NADA Chairman Rates Hillary’s Speech

The way some people had been carping in the past months, I almost expected to see audience members throwing rotten tomatoes at Hillary Clinton during her keynote speech at the National Automobile Dealers Assn. convention.

Critics had turned red when the trade group announced the former First Lady, U.S. Senator and Secretary of State would address its annual convention in New Orleans.

At an earlier auto-financing conference, an attendee jumped on 2013 NADA Chairman David Westcott about Clinton’s impending convention appearance.

“This speaker is running for president,” the detractor said of Clinton, even though she hasn’t actually announced her candidacy. (More on that in a moment.)

Other Clinton critics predicted NADA conventioneers, who lean Republican, would: a) boycott the Democrat’s speech, b) attend but walk out, or c) show up and sit on their hands.

Instead, she got a standing ovation before and after her address. There are a couple of reasons for that.

First, the warm reception had to do with the nature of most dealers. They’re typically polite people. This time was no different. I didn’t see a tomato, ripe or rotten, in the house.

Second, Clinton gave a good speech. She hit high notes.
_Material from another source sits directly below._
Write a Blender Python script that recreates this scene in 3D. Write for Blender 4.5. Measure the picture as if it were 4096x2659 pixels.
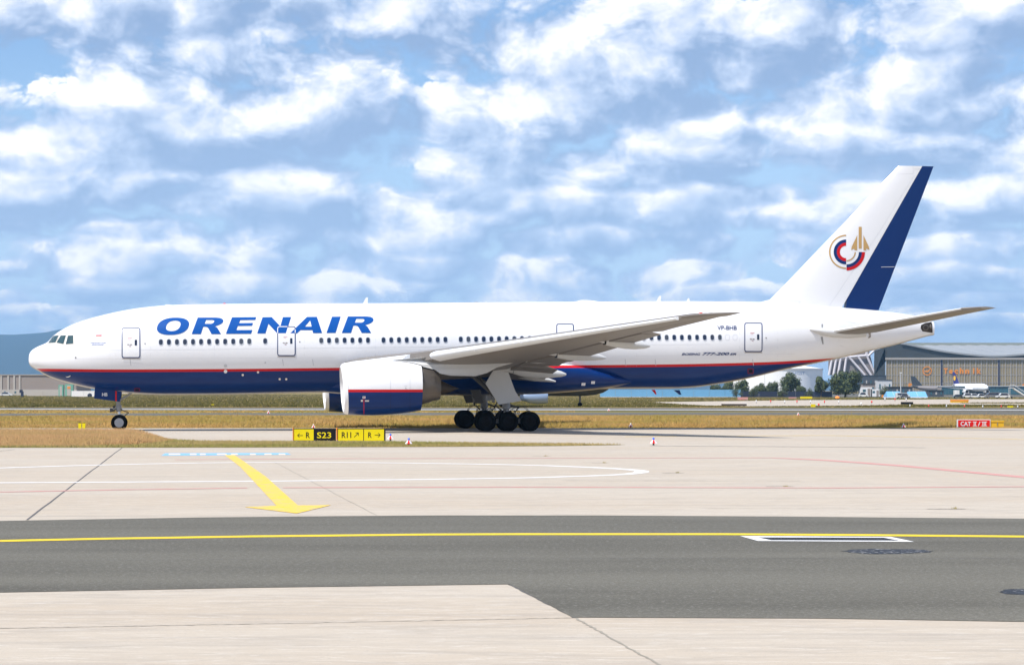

She connected with her audience, noting husband Bill had a dealer uncle and Bill’s best boyhood friend, Mack McLarty who served as his White House Chief of Staff, now runs a 25-store dealership group based in Little Rock, AK.

Clinton also did a shout out to Mark Schienberg, president of the Greater New York Automobile Dealers Assn. “When I had the privilege of representing New York in the Senate I got to know a lot of dealers from our state,” she told the NADA gathering.

Schienberg speaks highly of her. He tells me she particularly supported his association’s Center for Automotive Education and Training, a facility that prepares people for dealership career work.

New NADA Chairman Forrest McConnell III gave Clinton straight As for her convention appearance.

“She was phenomenal,” he tells me. “She was engaging, and the audience felt that. She tailored the speech to a dealer audience.”

McConnell did a top-rate job himself in delivering his convention inauguration. He admires certain motivational speakers and tried to emulate them.

“I’m not scared of crowds, so it was fun,” he says. “Since I was 14, I always loved speeches.”

In an NADA first, his speech featured a liberal use of videos on big screens behind him. “I’m a visual person and wanted to use multimedia that grabs people’s attention,” he says. “In public speaking, you should think about what would interest you if you were in the audience.”

Interspersed throughout McConnell’s address were videos that include runners and skydivers. McConnell is a long-distance runner. He’s also tried skydiving. Recalling his first jump, he says: “The parachute didn’t fully deploy immediately. I didn’t panic but I thought, ‘Man I knew this could happen, but did it have to happen the first time?’”

I compliment him on his NADA speech. He credits Team NADA for helping him out. He thanks Westcott and another former NADA chairman, Ed Tonkin, for their advice.

“Ed said, ‘It’s your speech, but you might want to break it down into specific categories,” McConnell says. “I didn’t want to follow Hillary Clinton and be bad in front of a packed crowd.”

One thing irked me about Clinton’s appearance. In a post-speech Q&A on stage with Westcott, he asked her about her potential presidential bid. She replied: “I’m not thinking about it. I try to get others not to think about it.”

Oh please. No one expected her to throw her hat in the ring at the NADA convention. But to say she’s not even thinking about it? Yeah, right. That’s like a skydiver in a plane saying he’s not thinking about jumping out of it soon.

If Hillary Clinton doesn’t end up running for president, I’ll eat a rotten tomato.